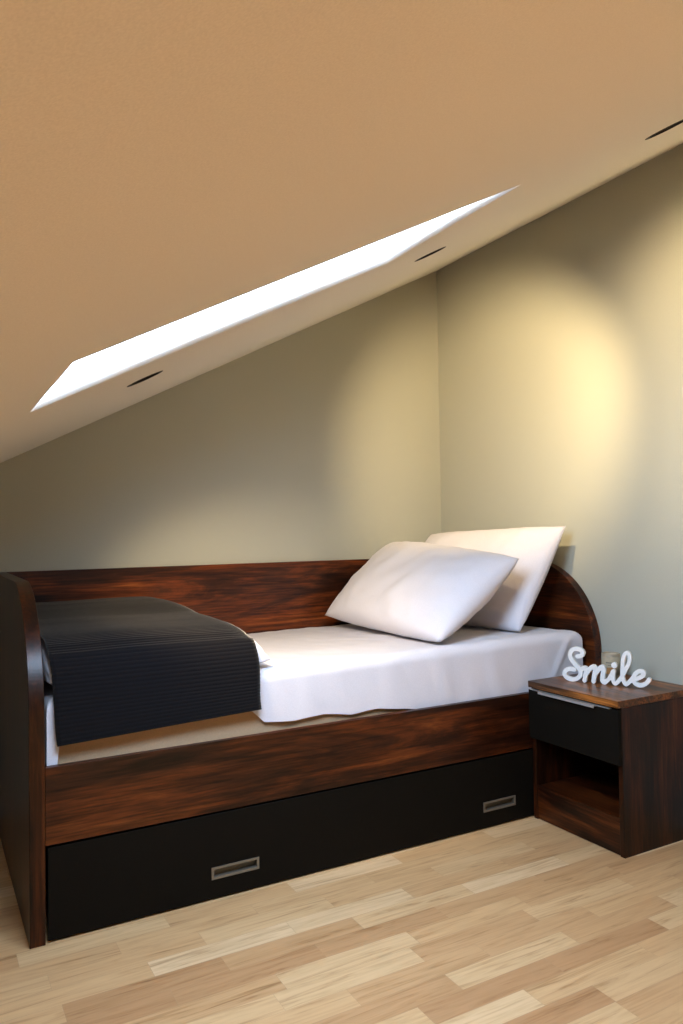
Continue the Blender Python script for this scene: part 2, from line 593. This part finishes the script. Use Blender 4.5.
# ------------------------------------------------------------------ bedding
MX0, MX1, MY0, MY1 = -2.012, -0.072, -0.982, -0.034
ZB = 0.3605
def top_z(x, y):
    return 0.604 + 0.026 * min(1, -y / 0.95) + 0.013 * (x + 1.0)
# mattress core: rounded block with a soft crown, following the sheet's top
bm = bmesh.new()
nx, ny = 40, 20
def mat_pt(x, y, z):
    return (x, y, z)
me_in = 0.010
lo_v, hi_v = {}, {}
for i in range(nx + 1):
    for j in range(ny + 1):
        x = MX0 + me_in + (MX1 - MX0 - 2 * me_in) * i / nx
        y = MY0 + me_in + (MY1 - MY0 - 2 * me_in) * j / ny
        ex = min(i, nx - i, j, ny - j)
        lo_v[i, j] = bm.verts.new((x, y, ZB))
        hi_v[i, j] = bm.verts.new((x, y, top_z(x, y) - 0.008 - (0.024 if ex == 0 else 0)))
for i in range(nx):
    for j in range(ny):
        bm.faces.new((lo_v[i, j], lo_v[i, j + 1], lo_v[i + 1, j + 1], lo_v[i + 1, j]))
        bm.faces.new((hi_v[i, j], hi_v[i + 1, j], hi_v[i + 1, j + 1], hi_v[i, j + 1]))
for i in range(nx):
    for j in (0, ny):
        bm.faces.new((lo_v[i, j], lo_v[i + 1, j], hi_v[i + 1, j], hi_v[i, j]))
for j in range(ny):
    for i in (0, nx):
        bm.faces.new((lo_v[i, j], lo_v[i, j + 1], hi_v[i, j + 1], hi_v[i, j]))
mt = link_bm('mattress', bm, M_TAN, loc=((MX0 + MX1) / 2, -0.5, ZB))
tag(mt, 'tan mattress side showing between the dark throw and the bed rail', 'mattress')

# fitted sheet: top, rounded edges, front and both ends, uneven front hem
def fold(e, r):
    """overhang e past an edge rounded with radius r -> (outward, down)"""
    if e <= 0:
        return (e, 0.0)
    a = e / r
    if a < PI / 2:
        return (r * math.sin(a), r * (1 - math.cos(a)))
    return (r, r + e - r * PI / 2)
HEM = [(-2.02, 0.40), (-1.992, 0.40), (-1.980, 0.512), (-1.44, 0.508), (-1.40, 0.47), (-1.30, 0.462), (-1.2, 0.470), (-1.1, 0.455), (-1.0, 0.462),
       (-0.9, 0.448), (-0.85, 0.44), (-0.7, 0.41), (0, 0.40)]
SR = 0.035
def sheet_pt(u, v):
    X0, X1 = MX0 - 0.001, MX1 + 0.001
    drop = 0.20
    ax = (X0 + SR - drop) + (X1 - X0 - 2 * SR + 2 * drop) * u
    ex0, ex1 = (X0 + SR) - ax, ax - (X1 - SR)
    xx = min(max(ax, X0 + SR), X1 - SR)
    dx, vx = 0, 0
    if ex0 > 0:
        h, vx = fold(ex0, SR); dx = -h
    elif ex1 > 0:
        h, vx = fold(ex1, SR); dx = h
    x = xx + dx
    Y0 = MY0 - 0.003
    yback = MY1 - 0.002
    hem = interp(HEM, x)
    tz = top_z(x, -0.95)
    flat = yback - (Y0 + SR)
    knee = flat + SR * PI / 2
    s = knee * v / 0.8 if v < 0.8 else knee + (tz - hem - SR) * (v - 0.8) / 0.2
    vy = 0
    if s <= flat:
        y = yback - s
    else:
        h, vy = fold(s - flat, SR)
        y = Y0 + SR - h
    z = top_z(x, y) - max(vx, vy)
    if vx > SR * 0.5 and vy > 0:
        z = top_z(x, y) - max(vx, vy * 0.98)
    # soft wrinkles
    k = 1.0 if s <= flat else 0.55
    a = 0.0036 * nz(x * 5, y * 7, 1.3) + 0.0026 * nz(x * 16 + y * 6, y * 13, 4.1)
    z += a * k + 0.002
    if s > flat:
        y -= 0.0065 * max(0, nz(x * 13 + z * 4, z * 4, 7.7)) - 0.001
        # diagonal gathers by the head end
        g = math.exp(-((x + 0.13 - (tz - z) * -0.62) / 0.016) ** 2)
        y -= 0.007 * g * min(1, (tz - z) / 0.04)
        y = max(y, -0.9905)
    return (x, y, z)
bm = grid_mesh(sheet_pt, 240, 130)
sh = link_bm('fitted_sheet', bm, M_LINEN, loc=((MX0 + MX1) / 2, -0.5, 0.6), smooth=True)
tag(sh, 'white fitted sheet stretched over the mattress, hem loose along the bed rail', 'sheet')

# folded white duvet under the throw at the foot end
DTOP = [(-1.0, 0.640), (-0.985, 0.690), (-0.95, 0.726), (-0.88, 0.748), (-0.80, 0.755), (-0.62, 0.757), (-0.48, 0.760), (-0.36, 0.772), (-0.22, 0.786), (-0.10, 0.788), (-0.04, 0.77)]
def smooth_tab(tab, t, w=0.025):
    return sum(interp(tab, t + d * w) for d in (-1, -0.5, 0, 0.5, 1)) / 5
def duvet_top(x, y):
    z = smooth_tab(DTOP, y) - 0.006
    return z + 0.006 * nz(x * 4, y * 4, 9.0)
DX0, DX1, DY0, DY1 = -2.017, -1.400, -0.984, -0.05
def duvet_pt(u, v):
    # closed rounded slab: u runs round the section across y-z, v along x
    th = 2 * PI * u
    cy, cz = math.cos(th), math.sin(th)
    p = 0.42
    sy = math.copysign(abs(cy) ** p, cy)
    sz = math.copysign(abs(cz) ** p, cz)
    t = 2 * v - 1
    endk = max(0.0, 1 - abs(t) ** 9) ** 0.42
    x = (DX0 + DX1) / 2 + (DX1 - DX0) / 2 * math.copysign(abs(t) ** 0.9, t)
    yc, hy = (DY0 + DY1) / 2, (DY1 - DY0) / 2
    y = yc + hy * sy * (0.90 + 0.10 * endk)
    zt = duvet_top(x, y)
    zb = top_z(x, y) + 0.010
    zm = (zt + zb) / 2
    z = zm + (zt - zb) / 2 * sz * (0.06 + 0.94 * endk)
    low = 1 - (z - zb) / max(zt - zb, 0.01)
    x += 0.050 * max(0, (t - 0.6) / 0.4) * min(1, max(0, low * 1.6)) * math.exp(-((y + 0.97) / 0.20) ** 2) * (0.75 + 0.6 * nz(y * 14, z * 16, 2.2))
    w = 0.010 * nz(x * 9, y * 8, z * 22) * (0.3 + 0.7 * (1 - endk))
    return (x + 0.6 * w - (0.010 * math.exp(-((z - zm) / 0.012) ** 2) * math.copysign(1, t) if abs(t) > 0.96 else 0), y, z + w * 0.4)
bm = grid_mesh(duvet_pt, 96, 80)
bmesh.ops.remove_doubles(bm, verts=bm.verts, dist=0.0004)
bmesh.ops.holes_fill(bm, edges=[e for e in bm.edges if e.is_boundary], sides=0)
dv = link_bm('duvet', bm, M_LINEN, loc=(-1.7, -0.5, 0.62), smooth=True)
tag(dv, 'folded white duvet peeking out from under the dark corduroy throw', 'duvet')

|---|

Each line of the data is to be duplicated exactly; pictures stay out of the copy.

## Reply to the task
Continue the Blender Python script for this scene: part 2, from line 593. This part finishes the script. Use Blender 4.5.
# ------------------------------------------------------------------ bedding
MX0, MX1, MY0, MY1 = -2.012, -0.072, -0.982, -0.034
ZB = 0.3605
def top_z(x, y):
    return 0.604 + 0.026 * min(1, -y / 0.95) + 0.013 * (x + 1.0)
# mattress core: rounded block with a soft crown, following the sheet's top
bm = bmesh.new()
nx, ny = 40, 20
def mat_pt(x, y, z):
    return (x, y, z)
me_in = 0.010
lo_v, hi_v = {}, {}
for i in range(nx + 1):
    for j in range(ny + 1):
        x = MX0 + me_in + (MX1 - MX0 - 2 * me_in) * i / nx
        y = MY0 + me_in + (MY1 - MY0 - 2 * me_in) * j / ny
        ex = min(i, nx - i, j, ny - j)
        lo_v[i, j] = bm.verts.new((x, y, ZB))
        hi_v[i, j] = bm.verts.new((x, y, top_z(x, y) - 0.008 - (0.024 if ex == 0 else 0)))
for i in range(nx):
    for j in range(ny):
        bm.faces.new((lo_v[i, j], lo_v[i, j + 1], lo_v[i + 1, j + 1], lo_v[i + 1, j]))
        bm.faces.new((hi_v[i, j], hi_v[i + 1, j], hi_v[i + 1, j + 1], hi_v[i, j + 1]))
for i in range(nx):
    for j in (0, ny):
        bm.faces.new((lo_v[i, j], lo_v[i + 1, j], hi_v[i + 1, j], hi_v[i, j]))
for j in range(ny):
    for i in (0, nx):
        bm.faces.new((lo_v[i, j], lo_v[i, j + 1], hi_v[i, j + 1], hi_v[i, j]))
mt = link_bm('mattress', bm, M_TAN, loc=((MX0 + MX1) / 2, -0.5, ZB))
tag(mt, 'tan mattress side showing between the dark throw and the bed rail', 'mattress')

# fitted sheet: top, rounded edges, front and both ends, uneven front hem
def fold(e, r):
    """overhang e past an edge rounded with radius r -> (outward, down)"""
    if e <= 0:
        return (e, 0.0)
    a = e / r
    if a < PI / 2:
        return (r * math.sin(a), r * (1 - math.cos(a)))
    return (r, r + e - r * PI / 2)
HEM = [(-2.02, 0.40), (-1.992, 0.40), (-1.980, 0.512), (-1.44, 0.508), (-1.40, 0.47), (-1.30, 0.462), (-1.2, 0.470), (-1.1, 0.455), (-1.0, 0.462),
       (-0.9, 0.448), (-0.85, 0.44), (-0.7, 0.41), (0, 0.40)]
SR = 0.035
def sheet_pt(u, v):
    X0, X1 = MX0 - 0.001, MX1 + 0.001
    drop = 0.20
    ax = (X0 + SR - drop) + (X1 - X0 - 2 * SR + 2 * drop) * u
    ex0, ex1 = (X0 + SR) - ax, ax - (X1 - SR)
    xx = min(max(ax, X0 + SR), X1 - SR)
    dx, vx = 0, 0
    if ex0 > 0:
        h, vx = fold(ex0, SR); dx = -h
    elif ex1 > 0:
        h, vx = fold(ex1, SR); dx = h
    x = xx + dx
    Y0 = MY0 - 0.003
    yback = MY1 - 0.002
    hem = interp(HEM, x)
    tz = top_z(x, -0.95)
    flat = yback - (Y0 + SR)
    knee = flat + SR * PI / 2
    s = knee * v / 0.8 if v < 0.8 else knee + (tz - hem - SR) * (v - 0.8) / 0.2
    vy = 0
    if s <= flat:
        y = yback - s
    else:
        h, vy = fold(s - flat, SR)
        y = Y0 + SR - h
    z = top_z(x, y) - max(vx, vy)
    if vx > SR * 0.5 and vy > 0:
        z = top_z(x, y) - max(vx, vy * 0.98)
    # soft wrinkles
    k = 1.0 if s <= flat else 0.55
    a = 0.0036 * nz(x * 5, y * 7, 1.3) + 0.0026 * nz(x * 16 + y * 6, y * 13, 4.1)
    z += a * k + 0.002
    if s > flat:
        y -= 0.0065 * max(0, nz(x * 13 + z * 4, z * 4, 7.7)) - 0.001
        # diagonal gathers by the head end
        g = math.exp(-((x + 0.13 - (tz - z) * -0.62) / 0.016) ** 2)
        y -= 0.007 * g * min(1, (tz - z) / 0.04)
        y = max(y, -0.9905)
    return (x, y, z)
bm = grid_mesh(sheet_pt, 240, 130)
sh = link_bm('fitted_sheet', bm, M_LINEN, loc=((MX0 + MX1) / 2, -0.5, 0.6), smooth=True)
tag(sh, 'white fitted sheet stretched over the mattress, hem loose along the bed rail', 'sheet')

# folded white duvet under the throw at the foot end
DTOP = [(-1.0, 0.640), (-0.985, 0.690), (-0.95, 0.726), (-0.88, 0.748), (-0.80, 0.755), (-0.62, 0.757), (-0.48, 0.760), (-0.36, 0.772), (-0.22, 0.786), (-0.10, 0.788), (-0.04, 0.77)]
def smooth_tab(tab, t, w=0.025):
    return sum(interp(tab, t + d * w) for d in (-1, -0.5, 0, 0.5, 1)) / 5
def duvet_top(x, y):
    z = smooth_tab(DTOP, y) - 0.006
    return z + 0.006 * nz(x * 4, y * 4, 9.0)
DX0, DX1, DY0, DY1 = -2.017, -1.400, -0.984, -0.05
def duvet_pt(u, v):
    # closed rounded slab: u runs round the section across y-z, v along x
    th = 2 * PI * u
    cy, cz = math.cos(th), math.sin(th)
    p = 0.42
    sy = math.copysign(abs(cy) ** p, cy)
    sz = math.copysign(abs(cz) ** p, cz)
    t = 2 * v - 1
    endk = max(0.0, 1 - abs(t) ** 9) ** 0.42
    x = (DX0 + DX1) / 2 + (DX1 - DX0) / 2 * math.copysign(abs(t) ** 0.9, t)
    yc, hy = (DY0 + DY1) / 2, (DY1 - DY0) / 2
    y = yc + hy * sy * (0.90 + 0.10 * endk)
    zt = duvet_top(x, y)
    zb = top_z(x, y) + 0.010
    zm = (zt + zb) / 2
    z = zm + (zt - zb) / 2 * sz * (0.06 + 0.94 * endk)
    low = 1 - (z - zb) / max(zt - zb, 0.01)
    x += 0.050 * max(0, (t - 0.6) / 0.4) * min(1, max(0, low * 1.6)) * math.exp(-((y + 0.97) / 0.20) ** 2) * (0.75 + 0.6 * nz(y * 14, z * 16, 2.2))
    w = 0.010 * nz(x * 9, y * 8, z * 22) * (0.3 + 0.7 * (1 - endk))
    return (x + 0.6 * w - (0.010 * math.exp(-((z - zm) / 0.012) ** 2) * math.copysign(1, t) if abs(t) > 0.96 else 0), y, z + w * 0.4)
bm = grid_mesh(duvet_pt, 96, 80)
bmesh.ops.remove_doubles(bm, verts=bm.verts, dist=0.0004)
bmesh.ops.holes_fill(bm, edges=[e for e in bm.edges if e.is_boundary], sides=0)
dv = link_bm('duvet', bm, M_LINEN, loc=(-1.7, -0.5, 0.62), smooth=True)
tag(dv, 'folded white duvet peeking out from under the dark corduroy throw', 'duvet')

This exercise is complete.